WHAT NEEDS TO BE DONE:
Start at the line containing "Generate a Blender", stop at the line containing "random.seed(7)", and set down every line in that stretch exactly as written, and nothing else.

******************************

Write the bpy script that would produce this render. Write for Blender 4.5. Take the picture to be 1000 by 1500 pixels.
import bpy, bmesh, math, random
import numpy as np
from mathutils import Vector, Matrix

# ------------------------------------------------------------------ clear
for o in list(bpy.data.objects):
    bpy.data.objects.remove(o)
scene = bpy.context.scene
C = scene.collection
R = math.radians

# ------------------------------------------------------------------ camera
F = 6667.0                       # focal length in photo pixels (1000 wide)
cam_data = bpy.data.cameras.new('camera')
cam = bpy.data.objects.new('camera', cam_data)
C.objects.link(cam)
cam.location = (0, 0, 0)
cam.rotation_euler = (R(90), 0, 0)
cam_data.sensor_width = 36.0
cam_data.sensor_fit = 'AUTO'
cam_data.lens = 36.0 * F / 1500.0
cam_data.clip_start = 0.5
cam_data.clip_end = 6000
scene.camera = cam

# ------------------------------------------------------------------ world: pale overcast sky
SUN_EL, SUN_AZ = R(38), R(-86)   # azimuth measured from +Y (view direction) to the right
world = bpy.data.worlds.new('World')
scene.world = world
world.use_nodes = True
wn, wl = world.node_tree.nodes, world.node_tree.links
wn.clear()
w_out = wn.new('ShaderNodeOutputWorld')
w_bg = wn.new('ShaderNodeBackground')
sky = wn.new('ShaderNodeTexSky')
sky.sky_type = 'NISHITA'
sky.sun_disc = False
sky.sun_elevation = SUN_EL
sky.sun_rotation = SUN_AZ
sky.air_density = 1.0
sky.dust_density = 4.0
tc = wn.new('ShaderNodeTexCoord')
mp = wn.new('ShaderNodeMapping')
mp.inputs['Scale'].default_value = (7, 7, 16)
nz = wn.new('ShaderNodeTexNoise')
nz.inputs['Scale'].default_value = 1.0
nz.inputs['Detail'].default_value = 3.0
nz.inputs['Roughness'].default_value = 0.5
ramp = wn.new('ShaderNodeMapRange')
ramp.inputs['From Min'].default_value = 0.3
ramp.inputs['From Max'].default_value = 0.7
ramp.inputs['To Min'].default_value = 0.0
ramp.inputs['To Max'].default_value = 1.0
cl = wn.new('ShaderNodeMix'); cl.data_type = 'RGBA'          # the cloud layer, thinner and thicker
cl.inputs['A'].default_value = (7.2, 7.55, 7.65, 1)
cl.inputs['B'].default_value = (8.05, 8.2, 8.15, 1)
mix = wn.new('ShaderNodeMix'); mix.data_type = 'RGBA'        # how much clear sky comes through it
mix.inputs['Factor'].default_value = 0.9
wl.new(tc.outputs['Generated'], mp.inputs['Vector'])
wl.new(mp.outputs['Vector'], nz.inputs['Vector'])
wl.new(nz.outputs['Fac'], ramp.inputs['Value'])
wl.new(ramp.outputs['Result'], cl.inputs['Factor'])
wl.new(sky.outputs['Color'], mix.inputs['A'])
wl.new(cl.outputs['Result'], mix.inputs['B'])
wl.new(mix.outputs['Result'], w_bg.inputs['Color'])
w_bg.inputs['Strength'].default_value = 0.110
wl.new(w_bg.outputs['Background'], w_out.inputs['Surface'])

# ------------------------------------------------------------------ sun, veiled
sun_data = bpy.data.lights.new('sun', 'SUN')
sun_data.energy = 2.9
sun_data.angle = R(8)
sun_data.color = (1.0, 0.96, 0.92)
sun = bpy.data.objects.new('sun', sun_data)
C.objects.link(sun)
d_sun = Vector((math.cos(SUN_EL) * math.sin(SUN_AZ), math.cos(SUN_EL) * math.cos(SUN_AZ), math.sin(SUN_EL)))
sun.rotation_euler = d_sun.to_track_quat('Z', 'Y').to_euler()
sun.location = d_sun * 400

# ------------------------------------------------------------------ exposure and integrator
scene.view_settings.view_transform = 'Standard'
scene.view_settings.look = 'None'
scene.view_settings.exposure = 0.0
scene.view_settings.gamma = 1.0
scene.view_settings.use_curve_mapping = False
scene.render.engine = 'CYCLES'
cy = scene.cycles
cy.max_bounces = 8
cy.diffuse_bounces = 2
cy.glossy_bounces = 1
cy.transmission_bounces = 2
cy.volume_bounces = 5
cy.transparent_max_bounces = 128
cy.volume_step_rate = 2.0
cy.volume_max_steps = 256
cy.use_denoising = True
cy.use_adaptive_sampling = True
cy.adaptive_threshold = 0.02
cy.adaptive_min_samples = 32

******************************

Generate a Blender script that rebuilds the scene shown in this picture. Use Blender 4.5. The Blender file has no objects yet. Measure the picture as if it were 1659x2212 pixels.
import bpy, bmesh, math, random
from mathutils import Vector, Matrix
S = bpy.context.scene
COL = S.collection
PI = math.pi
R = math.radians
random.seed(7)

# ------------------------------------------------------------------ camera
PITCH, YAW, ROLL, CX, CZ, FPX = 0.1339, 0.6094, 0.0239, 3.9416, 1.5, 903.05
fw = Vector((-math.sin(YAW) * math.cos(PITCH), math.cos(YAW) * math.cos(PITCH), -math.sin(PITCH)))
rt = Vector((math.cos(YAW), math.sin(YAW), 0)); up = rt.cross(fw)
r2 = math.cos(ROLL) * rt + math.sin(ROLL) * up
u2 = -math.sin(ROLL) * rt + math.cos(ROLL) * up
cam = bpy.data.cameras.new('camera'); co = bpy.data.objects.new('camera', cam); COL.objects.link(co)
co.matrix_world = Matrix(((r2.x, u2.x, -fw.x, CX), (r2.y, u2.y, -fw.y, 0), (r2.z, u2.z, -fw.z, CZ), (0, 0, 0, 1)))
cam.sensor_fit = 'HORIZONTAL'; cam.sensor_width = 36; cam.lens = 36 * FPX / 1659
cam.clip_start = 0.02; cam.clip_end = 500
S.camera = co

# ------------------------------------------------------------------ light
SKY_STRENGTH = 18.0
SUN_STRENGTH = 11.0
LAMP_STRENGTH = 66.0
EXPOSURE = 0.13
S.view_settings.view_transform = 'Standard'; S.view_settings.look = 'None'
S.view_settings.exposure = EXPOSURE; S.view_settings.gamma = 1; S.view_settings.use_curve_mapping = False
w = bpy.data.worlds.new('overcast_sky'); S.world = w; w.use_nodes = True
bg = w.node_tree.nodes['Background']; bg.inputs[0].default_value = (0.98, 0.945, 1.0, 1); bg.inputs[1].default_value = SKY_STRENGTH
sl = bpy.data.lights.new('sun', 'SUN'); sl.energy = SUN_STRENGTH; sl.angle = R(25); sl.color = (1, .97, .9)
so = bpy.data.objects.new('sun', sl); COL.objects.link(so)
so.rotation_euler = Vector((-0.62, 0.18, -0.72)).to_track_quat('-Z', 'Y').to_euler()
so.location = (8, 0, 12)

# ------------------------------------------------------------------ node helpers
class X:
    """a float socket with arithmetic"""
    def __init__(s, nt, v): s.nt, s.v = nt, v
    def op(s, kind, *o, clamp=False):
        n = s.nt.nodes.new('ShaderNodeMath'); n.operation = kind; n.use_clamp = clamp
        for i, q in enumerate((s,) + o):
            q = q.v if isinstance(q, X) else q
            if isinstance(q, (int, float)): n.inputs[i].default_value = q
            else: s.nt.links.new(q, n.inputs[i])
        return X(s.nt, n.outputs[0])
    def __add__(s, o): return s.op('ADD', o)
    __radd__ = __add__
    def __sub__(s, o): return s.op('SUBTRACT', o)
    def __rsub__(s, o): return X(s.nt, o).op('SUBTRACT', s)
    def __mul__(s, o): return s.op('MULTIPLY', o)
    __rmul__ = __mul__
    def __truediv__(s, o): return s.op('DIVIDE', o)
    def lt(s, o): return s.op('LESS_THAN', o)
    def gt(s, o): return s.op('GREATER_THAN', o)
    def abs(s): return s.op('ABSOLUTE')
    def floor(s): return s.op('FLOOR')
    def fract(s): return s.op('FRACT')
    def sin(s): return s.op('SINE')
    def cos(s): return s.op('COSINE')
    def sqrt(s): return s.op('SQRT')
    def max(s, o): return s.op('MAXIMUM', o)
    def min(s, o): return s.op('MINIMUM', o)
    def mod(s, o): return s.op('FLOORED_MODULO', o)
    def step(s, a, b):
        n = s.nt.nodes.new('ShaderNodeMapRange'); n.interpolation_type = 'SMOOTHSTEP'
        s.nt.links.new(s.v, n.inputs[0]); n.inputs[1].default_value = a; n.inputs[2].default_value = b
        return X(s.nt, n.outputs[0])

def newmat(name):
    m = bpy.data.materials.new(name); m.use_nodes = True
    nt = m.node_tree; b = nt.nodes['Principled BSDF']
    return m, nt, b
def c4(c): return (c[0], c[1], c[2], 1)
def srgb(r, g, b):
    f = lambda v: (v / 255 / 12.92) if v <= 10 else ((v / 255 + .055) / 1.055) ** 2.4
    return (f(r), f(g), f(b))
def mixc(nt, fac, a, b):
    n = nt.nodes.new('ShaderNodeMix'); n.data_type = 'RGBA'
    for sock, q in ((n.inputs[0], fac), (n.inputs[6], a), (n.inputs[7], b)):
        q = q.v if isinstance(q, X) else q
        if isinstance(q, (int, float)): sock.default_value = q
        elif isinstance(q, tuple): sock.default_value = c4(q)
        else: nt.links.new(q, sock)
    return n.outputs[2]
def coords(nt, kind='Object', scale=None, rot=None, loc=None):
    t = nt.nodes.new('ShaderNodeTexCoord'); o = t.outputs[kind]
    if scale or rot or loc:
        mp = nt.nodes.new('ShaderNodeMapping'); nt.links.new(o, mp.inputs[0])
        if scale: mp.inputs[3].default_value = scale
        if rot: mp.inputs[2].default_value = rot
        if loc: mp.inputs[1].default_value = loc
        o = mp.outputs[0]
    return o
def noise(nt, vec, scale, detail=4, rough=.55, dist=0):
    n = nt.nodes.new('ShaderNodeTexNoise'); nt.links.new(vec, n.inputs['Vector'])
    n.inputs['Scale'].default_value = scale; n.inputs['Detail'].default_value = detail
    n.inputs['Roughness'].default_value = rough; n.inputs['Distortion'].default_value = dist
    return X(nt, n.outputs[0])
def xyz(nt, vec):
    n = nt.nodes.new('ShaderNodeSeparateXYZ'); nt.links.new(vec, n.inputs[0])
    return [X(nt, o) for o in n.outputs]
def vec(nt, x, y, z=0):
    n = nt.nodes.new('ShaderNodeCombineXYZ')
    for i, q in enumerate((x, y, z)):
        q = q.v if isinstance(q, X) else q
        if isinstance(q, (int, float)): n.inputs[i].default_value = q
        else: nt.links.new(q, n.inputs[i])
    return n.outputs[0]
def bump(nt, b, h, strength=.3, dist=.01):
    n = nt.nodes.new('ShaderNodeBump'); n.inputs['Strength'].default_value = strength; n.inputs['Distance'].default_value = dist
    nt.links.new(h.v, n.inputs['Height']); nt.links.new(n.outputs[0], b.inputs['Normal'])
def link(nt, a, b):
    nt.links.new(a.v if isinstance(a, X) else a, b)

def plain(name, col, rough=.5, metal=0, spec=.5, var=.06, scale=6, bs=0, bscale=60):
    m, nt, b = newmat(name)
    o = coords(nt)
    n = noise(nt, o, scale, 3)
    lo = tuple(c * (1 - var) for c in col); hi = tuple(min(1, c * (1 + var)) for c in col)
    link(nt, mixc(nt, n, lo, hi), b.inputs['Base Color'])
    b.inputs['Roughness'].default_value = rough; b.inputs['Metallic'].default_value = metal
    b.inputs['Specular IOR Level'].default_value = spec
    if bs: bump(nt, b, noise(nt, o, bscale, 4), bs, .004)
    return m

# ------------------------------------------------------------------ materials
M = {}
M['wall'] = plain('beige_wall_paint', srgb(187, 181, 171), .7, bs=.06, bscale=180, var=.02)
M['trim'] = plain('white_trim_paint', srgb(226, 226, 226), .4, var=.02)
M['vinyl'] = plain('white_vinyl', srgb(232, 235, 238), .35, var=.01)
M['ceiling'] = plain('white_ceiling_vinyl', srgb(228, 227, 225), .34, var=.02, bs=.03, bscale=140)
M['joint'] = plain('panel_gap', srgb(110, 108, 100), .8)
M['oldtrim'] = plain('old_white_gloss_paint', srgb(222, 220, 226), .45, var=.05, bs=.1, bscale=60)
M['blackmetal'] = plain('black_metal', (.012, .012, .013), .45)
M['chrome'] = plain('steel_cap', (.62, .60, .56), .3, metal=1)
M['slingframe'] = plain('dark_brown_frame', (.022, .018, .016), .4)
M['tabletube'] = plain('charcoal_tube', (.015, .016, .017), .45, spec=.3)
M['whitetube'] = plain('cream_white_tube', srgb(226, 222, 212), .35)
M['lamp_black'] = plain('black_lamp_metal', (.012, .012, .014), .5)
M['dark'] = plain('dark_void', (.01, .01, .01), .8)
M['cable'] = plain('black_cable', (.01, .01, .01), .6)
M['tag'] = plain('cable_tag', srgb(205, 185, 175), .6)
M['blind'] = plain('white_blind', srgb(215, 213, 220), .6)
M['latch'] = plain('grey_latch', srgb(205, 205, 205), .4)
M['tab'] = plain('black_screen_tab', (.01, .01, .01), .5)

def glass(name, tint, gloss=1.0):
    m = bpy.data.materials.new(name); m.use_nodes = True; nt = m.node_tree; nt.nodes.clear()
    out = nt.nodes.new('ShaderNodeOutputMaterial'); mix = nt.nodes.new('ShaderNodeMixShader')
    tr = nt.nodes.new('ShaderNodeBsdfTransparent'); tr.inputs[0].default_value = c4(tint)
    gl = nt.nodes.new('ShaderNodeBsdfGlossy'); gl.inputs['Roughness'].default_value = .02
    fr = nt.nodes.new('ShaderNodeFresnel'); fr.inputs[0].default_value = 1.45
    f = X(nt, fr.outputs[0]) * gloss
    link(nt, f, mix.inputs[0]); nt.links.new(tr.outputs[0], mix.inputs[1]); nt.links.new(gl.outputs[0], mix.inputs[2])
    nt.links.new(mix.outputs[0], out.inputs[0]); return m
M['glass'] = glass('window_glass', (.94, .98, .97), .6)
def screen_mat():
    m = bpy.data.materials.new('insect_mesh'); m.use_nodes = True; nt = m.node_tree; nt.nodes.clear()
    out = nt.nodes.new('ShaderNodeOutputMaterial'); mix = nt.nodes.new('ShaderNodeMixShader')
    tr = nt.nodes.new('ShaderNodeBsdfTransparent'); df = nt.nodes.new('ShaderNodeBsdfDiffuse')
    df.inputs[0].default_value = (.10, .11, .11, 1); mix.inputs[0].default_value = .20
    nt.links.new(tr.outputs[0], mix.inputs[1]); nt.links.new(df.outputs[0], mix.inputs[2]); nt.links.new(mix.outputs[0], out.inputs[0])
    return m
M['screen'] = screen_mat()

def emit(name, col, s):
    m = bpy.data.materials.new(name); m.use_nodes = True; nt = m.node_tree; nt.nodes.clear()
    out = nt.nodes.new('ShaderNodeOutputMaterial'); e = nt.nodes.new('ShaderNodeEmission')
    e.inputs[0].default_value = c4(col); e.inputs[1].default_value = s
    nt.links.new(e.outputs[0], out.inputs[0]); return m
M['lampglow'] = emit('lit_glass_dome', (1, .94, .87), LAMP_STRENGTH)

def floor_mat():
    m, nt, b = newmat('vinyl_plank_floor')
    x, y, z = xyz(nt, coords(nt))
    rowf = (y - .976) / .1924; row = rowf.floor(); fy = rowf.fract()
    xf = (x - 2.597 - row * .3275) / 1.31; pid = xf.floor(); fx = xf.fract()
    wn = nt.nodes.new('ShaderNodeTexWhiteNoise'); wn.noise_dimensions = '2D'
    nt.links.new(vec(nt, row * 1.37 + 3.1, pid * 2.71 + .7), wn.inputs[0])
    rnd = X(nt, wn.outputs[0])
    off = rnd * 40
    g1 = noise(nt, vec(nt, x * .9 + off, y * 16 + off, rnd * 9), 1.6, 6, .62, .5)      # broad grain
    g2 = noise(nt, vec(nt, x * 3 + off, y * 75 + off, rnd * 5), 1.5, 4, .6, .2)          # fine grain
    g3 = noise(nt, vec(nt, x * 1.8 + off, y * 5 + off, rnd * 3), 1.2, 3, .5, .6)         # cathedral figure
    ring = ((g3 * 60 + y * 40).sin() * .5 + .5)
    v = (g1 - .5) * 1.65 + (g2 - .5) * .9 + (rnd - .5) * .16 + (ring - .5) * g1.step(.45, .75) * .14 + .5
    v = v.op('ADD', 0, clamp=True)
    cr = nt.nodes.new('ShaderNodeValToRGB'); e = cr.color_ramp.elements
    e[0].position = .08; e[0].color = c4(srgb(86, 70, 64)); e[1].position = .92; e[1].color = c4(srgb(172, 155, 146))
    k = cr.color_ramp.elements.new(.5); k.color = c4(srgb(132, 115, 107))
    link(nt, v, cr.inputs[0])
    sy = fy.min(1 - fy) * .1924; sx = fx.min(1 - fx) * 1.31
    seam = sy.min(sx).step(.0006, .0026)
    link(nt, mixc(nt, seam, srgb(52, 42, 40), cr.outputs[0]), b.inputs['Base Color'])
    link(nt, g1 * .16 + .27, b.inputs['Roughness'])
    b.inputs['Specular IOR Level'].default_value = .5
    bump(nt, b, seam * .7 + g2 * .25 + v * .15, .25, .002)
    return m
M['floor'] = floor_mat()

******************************

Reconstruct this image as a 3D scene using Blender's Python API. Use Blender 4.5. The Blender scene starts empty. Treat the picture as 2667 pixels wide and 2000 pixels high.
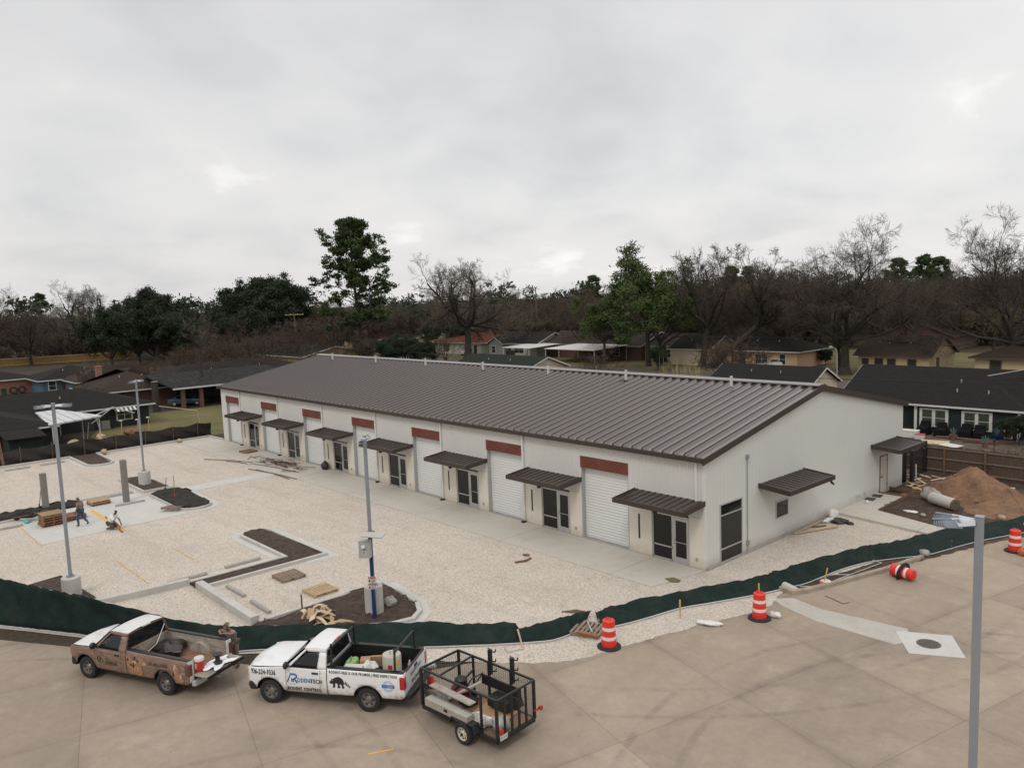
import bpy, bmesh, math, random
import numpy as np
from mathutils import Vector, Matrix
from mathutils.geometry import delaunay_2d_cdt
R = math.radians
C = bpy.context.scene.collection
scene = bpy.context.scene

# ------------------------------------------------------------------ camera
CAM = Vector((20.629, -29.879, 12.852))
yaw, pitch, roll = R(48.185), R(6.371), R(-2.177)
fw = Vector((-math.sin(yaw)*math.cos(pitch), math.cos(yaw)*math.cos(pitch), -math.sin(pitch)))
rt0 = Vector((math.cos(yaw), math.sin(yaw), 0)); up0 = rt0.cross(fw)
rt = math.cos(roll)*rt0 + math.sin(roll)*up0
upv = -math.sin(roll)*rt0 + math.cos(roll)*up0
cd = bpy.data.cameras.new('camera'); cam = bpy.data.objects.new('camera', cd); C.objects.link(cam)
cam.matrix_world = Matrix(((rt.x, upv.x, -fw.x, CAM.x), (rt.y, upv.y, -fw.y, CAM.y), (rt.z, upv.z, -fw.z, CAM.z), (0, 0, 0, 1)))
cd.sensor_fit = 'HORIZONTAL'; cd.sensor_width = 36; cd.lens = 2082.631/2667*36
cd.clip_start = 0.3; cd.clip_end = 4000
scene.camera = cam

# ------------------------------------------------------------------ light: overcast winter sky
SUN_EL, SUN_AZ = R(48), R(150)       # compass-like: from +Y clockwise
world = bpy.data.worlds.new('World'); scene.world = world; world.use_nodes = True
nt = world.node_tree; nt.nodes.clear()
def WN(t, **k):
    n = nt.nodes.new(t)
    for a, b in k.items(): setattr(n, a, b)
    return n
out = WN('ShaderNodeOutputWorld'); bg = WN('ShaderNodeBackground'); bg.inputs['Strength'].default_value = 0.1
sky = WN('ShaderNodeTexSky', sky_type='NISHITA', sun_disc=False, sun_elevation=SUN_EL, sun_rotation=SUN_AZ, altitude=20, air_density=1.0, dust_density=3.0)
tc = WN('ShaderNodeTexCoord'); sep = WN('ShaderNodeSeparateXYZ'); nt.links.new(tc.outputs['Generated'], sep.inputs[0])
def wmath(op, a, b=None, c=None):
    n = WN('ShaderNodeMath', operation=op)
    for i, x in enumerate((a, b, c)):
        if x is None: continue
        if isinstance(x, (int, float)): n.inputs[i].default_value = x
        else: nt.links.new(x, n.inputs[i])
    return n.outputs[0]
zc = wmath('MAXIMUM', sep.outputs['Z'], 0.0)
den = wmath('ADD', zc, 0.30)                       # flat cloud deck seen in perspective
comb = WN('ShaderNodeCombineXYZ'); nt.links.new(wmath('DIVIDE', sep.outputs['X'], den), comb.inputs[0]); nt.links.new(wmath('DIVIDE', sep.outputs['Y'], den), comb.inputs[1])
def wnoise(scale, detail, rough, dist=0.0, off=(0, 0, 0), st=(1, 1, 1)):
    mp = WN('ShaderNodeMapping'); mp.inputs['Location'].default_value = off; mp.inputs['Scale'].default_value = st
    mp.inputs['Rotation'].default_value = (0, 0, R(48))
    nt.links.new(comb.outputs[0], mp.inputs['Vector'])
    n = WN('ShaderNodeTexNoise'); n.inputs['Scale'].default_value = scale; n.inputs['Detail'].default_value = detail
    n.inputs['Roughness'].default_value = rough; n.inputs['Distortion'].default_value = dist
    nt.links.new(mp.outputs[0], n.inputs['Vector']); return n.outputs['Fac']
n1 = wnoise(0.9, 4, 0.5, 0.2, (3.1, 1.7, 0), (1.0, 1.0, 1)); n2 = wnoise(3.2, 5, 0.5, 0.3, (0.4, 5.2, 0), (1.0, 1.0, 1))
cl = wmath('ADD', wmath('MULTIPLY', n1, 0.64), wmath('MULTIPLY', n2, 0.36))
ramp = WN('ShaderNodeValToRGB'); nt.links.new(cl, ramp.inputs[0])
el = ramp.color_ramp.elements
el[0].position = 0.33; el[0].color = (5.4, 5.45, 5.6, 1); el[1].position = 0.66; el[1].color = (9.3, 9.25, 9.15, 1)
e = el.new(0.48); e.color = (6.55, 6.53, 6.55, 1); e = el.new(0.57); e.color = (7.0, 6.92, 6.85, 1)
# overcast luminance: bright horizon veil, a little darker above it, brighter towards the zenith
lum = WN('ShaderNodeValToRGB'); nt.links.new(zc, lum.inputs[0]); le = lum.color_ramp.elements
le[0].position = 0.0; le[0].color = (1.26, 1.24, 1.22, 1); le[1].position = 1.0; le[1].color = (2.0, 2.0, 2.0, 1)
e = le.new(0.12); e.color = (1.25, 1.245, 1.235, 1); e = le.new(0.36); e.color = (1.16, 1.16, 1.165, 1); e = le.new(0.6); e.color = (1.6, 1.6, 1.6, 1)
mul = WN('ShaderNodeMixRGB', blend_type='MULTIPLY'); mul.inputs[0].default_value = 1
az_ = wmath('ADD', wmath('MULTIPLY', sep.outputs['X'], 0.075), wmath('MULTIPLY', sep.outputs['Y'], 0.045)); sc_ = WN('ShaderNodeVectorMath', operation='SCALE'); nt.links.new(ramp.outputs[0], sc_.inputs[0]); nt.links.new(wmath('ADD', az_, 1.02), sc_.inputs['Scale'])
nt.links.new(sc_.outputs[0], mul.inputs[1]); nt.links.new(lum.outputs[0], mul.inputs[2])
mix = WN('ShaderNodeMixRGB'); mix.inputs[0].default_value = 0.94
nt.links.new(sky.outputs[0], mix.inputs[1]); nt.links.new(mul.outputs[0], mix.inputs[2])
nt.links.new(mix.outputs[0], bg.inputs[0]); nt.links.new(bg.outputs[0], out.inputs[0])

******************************

COMPLETE ANSWER:
Generate a Blender script that rebuilds the scene shown in this picture. Use Blender 4.5. The Blender file has no objects yet. Measure the picture as if it were 1659x2212 pixels.
import bpy, bmesh, math, random
from mathutils import Vector, Matrix
S = bpy.context.scene
COL = S.collection
PI = math.pi
R = math.radians
random.seed(7)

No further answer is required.